In China, India and Europe, the printing of cloth certainly preceded the printing of paper or papyrus. The process is essentially the same - in Europe special presentation impressions of prints were often printed on silk until the seventeenth century.
The earliest documented evidence of printing dates back to the 2nd century when the ancient Chinese started using wooden blocks to transfer images of flowers on silk. Around the 4th century, woodblock printing on cloth was practiced in Roman Egypt. The Chinese began printing on paper in the 7th century, and they created the Diamond Sutra, the first complete printed book, in 868. The first movable type printing system was invented by Pi Sheng in China around 1040. This printing device used movable metal type pieces to produce prints, and it made the process of printing more efficient and flexible. Nonetheless, since it was made of clay, it broke easily. In the 13thcentury, the Koreans created a metal type movable printing device, which applied the typecasting method that was used in coin casting.
The key figure in the history of printing is Johann Gutenberg (1400 - 1468) of Mainz, Germany. He was a silversmith by profession. Around 1430-40 he invented movable, interchangeable, re-usable type, for printing on wooden press (adopted from wine or cheese using a printing ink of a composition invented by him. It was an oily, varnish-like ink made of soot, turpentine, and walnut oil.
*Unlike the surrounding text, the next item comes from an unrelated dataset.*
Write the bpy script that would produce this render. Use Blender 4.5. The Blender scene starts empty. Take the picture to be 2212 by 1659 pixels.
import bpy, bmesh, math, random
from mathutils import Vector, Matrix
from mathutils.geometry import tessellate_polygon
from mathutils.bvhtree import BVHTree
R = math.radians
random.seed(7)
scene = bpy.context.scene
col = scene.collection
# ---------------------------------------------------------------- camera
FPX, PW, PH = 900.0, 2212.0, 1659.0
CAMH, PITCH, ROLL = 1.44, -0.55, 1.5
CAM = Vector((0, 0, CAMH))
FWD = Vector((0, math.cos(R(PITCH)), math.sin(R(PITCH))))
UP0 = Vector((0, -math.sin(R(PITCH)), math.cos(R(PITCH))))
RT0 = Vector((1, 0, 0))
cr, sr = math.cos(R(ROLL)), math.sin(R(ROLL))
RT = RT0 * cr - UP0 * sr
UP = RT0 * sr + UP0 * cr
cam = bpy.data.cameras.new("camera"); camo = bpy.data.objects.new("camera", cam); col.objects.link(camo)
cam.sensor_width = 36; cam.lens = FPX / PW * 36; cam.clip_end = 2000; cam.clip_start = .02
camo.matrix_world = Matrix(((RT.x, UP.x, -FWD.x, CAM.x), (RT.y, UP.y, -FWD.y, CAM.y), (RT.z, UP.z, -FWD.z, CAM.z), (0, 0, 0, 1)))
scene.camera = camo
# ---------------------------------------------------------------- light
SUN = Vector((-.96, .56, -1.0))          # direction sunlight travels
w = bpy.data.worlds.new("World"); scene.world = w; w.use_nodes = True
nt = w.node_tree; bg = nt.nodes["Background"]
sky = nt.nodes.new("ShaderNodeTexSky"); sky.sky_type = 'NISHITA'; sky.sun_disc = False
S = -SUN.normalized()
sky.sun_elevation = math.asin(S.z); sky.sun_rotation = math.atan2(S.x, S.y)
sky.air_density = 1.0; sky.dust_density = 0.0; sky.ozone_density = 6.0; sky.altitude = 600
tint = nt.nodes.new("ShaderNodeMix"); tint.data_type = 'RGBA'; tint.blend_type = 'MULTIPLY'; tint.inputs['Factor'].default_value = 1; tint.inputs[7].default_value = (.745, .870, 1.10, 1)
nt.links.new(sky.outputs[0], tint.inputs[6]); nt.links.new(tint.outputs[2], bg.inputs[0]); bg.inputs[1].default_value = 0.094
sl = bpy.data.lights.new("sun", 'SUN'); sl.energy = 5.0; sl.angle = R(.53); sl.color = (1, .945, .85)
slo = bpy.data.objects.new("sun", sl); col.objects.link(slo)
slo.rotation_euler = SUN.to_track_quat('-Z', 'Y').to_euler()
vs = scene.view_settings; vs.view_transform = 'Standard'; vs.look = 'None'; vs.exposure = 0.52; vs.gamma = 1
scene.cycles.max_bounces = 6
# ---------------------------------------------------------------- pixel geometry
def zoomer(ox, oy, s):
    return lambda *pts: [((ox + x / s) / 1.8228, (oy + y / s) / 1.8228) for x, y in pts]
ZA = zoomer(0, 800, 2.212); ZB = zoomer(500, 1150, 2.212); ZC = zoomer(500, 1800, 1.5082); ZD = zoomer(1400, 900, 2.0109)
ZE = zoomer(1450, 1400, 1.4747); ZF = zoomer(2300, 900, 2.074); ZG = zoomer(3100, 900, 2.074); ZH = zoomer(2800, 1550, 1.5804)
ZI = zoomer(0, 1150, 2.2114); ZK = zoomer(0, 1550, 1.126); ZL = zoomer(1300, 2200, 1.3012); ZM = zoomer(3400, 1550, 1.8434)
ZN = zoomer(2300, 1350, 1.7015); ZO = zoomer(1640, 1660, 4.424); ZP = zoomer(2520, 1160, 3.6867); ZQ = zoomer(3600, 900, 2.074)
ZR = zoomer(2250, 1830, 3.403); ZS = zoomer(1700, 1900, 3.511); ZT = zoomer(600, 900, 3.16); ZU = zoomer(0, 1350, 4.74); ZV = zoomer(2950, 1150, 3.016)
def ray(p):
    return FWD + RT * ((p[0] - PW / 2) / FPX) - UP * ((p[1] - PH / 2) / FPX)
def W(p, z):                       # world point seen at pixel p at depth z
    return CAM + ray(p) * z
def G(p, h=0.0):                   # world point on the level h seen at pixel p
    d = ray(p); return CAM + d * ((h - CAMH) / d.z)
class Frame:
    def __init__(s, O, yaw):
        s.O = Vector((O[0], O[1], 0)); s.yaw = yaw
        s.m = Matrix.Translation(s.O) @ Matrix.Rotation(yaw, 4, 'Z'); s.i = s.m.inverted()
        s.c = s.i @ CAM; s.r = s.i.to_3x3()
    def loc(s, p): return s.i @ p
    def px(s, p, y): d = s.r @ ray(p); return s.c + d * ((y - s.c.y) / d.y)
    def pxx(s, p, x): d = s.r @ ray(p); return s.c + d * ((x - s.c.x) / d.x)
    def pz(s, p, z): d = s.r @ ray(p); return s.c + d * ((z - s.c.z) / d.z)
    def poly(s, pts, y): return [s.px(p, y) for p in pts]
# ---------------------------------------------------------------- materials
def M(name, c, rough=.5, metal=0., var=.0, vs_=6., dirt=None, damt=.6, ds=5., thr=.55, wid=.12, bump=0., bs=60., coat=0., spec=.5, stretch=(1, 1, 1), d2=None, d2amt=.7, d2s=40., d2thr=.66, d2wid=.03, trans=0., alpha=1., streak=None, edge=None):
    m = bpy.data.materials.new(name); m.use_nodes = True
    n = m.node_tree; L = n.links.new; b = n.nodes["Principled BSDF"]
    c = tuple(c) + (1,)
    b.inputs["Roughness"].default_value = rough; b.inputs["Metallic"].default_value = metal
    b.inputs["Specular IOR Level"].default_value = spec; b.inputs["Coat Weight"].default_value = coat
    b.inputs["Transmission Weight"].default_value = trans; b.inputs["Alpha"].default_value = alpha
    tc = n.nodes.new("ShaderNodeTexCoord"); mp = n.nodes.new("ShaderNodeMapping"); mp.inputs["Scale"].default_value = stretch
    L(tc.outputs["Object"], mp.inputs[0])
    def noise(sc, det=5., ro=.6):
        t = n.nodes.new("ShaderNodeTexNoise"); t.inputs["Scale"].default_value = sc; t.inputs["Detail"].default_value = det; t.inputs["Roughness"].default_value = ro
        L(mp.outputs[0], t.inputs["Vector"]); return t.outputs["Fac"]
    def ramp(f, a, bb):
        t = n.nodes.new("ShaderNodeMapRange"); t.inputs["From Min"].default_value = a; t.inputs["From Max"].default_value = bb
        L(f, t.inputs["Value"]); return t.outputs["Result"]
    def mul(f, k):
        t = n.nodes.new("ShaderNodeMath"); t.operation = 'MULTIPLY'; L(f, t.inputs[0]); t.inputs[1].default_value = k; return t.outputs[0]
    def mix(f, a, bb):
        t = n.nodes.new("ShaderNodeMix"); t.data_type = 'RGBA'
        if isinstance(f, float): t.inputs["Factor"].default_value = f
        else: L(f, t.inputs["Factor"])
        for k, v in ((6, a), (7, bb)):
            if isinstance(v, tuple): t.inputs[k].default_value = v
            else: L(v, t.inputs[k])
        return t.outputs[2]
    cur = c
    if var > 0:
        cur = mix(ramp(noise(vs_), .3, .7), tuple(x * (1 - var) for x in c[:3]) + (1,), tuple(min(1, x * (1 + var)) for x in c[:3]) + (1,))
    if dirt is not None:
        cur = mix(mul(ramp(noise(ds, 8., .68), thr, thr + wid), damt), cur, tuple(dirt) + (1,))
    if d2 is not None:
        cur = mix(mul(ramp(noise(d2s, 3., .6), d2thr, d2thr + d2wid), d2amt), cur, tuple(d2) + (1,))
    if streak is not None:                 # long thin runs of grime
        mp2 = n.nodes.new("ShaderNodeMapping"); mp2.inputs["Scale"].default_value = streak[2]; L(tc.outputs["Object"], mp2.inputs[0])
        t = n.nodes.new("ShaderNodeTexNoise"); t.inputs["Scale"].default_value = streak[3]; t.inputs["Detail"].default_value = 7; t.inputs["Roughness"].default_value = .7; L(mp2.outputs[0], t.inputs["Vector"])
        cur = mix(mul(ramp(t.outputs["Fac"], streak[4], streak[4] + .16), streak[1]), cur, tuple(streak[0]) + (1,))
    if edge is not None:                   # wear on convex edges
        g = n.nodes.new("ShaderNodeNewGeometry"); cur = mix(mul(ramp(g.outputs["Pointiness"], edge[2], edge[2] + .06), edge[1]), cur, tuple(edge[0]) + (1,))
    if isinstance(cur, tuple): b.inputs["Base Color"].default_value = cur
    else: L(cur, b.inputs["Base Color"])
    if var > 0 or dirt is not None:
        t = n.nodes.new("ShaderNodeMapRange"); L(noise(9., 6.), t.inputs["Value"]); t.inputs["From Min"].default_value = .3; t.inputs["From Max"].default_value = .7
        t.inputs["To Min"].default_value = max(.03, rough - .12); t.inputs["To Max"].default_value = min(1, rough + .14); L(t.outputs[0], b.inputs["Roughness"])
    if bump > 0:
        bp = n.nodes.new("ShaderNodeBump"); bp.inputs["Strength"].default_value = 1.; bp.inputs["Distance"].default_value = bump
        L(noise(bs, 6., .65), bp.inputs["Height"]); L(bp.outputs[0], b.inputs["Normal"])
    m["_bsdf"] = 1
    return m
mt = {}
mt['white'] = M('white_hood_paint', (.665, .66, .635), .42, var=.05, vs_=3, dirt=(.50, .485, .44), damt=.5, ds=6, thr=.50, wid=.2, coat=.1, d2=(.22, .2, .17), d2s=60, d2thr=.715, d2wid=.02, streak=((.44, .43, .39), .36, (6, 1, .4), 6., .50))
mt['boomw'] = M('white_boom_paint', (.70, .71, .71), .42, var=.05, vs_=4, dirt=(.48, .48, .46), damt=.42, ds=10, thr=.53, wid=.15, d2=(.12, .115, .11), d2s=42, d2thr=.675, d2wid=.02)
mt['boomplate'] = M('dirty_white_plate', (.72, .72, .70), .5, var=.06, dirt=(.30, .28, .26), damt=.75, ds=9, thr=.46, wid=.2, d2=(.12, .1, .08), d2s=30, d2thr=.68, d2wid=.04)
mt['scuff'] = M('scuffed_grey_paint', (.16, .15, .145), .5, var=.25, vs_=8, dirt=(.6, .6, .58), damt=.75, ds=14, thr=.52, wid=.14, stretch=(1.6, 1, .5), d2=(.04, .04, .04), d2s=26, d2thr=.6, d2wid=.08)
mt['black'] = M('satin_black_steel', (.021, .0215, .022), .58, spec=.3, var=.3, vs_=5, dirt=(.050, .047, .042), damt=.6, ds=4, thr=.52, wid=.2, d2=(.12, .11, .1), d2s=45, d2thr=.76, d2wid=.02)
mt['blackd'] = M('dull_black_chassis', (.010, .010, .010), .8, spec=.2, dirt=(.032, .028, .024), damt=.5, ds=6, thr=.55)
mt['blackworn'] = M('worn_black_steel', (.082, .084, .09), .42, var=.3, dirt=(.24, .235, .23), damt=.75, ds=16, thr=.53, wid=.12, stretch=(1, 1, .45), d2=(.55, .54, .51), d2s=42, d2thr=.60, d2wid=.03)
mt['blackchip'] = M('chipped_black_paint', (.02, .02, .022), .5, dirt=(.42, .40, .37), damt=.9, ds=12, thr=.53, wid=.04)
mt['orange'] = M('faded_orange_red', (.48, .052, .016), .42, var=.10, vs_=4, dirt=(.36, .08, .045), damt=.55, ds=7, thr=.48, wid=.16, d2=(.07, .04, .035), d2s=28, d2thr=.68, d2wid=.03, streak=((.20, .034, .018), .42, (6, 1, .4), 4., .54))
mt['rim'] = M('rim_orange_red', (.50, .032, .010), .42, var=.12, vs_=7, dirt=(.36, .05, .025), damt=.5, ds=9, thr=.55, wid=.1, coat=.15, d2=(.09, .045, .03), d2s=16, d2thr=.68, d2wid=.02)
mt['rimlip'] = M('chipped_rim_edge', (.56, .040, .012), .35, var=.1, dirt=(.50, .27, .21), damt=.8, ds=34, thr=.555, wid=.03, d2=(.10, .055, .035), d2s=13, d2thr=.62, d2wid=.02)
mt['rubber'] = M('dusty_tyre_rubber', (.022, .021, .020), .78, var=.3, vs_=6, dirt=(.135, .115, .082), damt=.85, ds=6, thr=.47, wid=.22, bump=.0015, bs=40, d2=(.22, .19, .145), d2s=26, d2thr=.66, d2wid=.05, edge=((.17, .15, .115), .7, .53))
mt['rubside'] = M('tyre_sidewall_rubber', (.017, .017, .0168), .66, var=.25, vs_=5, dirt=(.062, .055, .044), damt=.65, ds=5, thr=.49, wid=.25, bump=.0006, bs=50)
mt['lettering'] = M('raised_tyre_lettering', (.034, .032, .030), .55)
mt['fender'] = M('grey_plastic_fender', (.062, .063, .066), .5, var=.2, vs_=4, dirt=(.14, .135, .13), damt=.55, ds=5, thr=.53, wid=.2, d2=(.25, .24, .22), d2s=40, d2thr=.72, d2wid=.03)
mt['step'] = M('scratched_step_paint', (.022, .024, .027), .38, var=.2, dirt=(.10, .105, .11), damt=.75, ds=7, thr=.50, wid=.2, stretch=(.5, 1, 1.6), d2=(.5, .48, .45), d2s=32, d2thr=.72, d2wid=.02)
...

His business was backed by a man called Fust (or Faust) and he had an assistant Peter Scha - the print shop probably had around 25 staff and aimed to print around six pages of a book per day. His masterpiece is the Bible printed in 1453-4 , 180 copies were made, each of 1282 pages with 42 lines in two columns. They were designed to be completed by colouring main capitals etc by hand. 48 copies are known to exist now ( a very fine copy is held in the John Rylands Library in Manchester).
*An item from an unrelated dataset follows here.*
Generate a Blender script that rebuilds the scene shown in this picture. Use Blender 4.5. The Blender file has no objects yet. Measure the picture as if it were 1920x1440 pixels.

Gutenberg's actual technique of making movable type remains unclear; he was familiar with the craft of casting metal from a reverse impression. He may have made castings from sand or plaster, but we probably shall never know for certain. However we know that a few years after his death the process used involved the production of a metal punch, the end of which would have been cut to produce a reverse impression of the type.
His invention of the printing press is widely thought of as the origin of mass communication-- it marked Western culture's first viable method of disseminating ideas and information from a single source to a large and far-ranging audience. A closer look at the history of print, however, shows that the invention of the printing press depended on a confluence of both cultural and technological forces that had been unfolding for several centuries.
Print culture and technology also needed to go through centuries of change after Gutenberg's time before the "massification" of audiences could fully crystallize.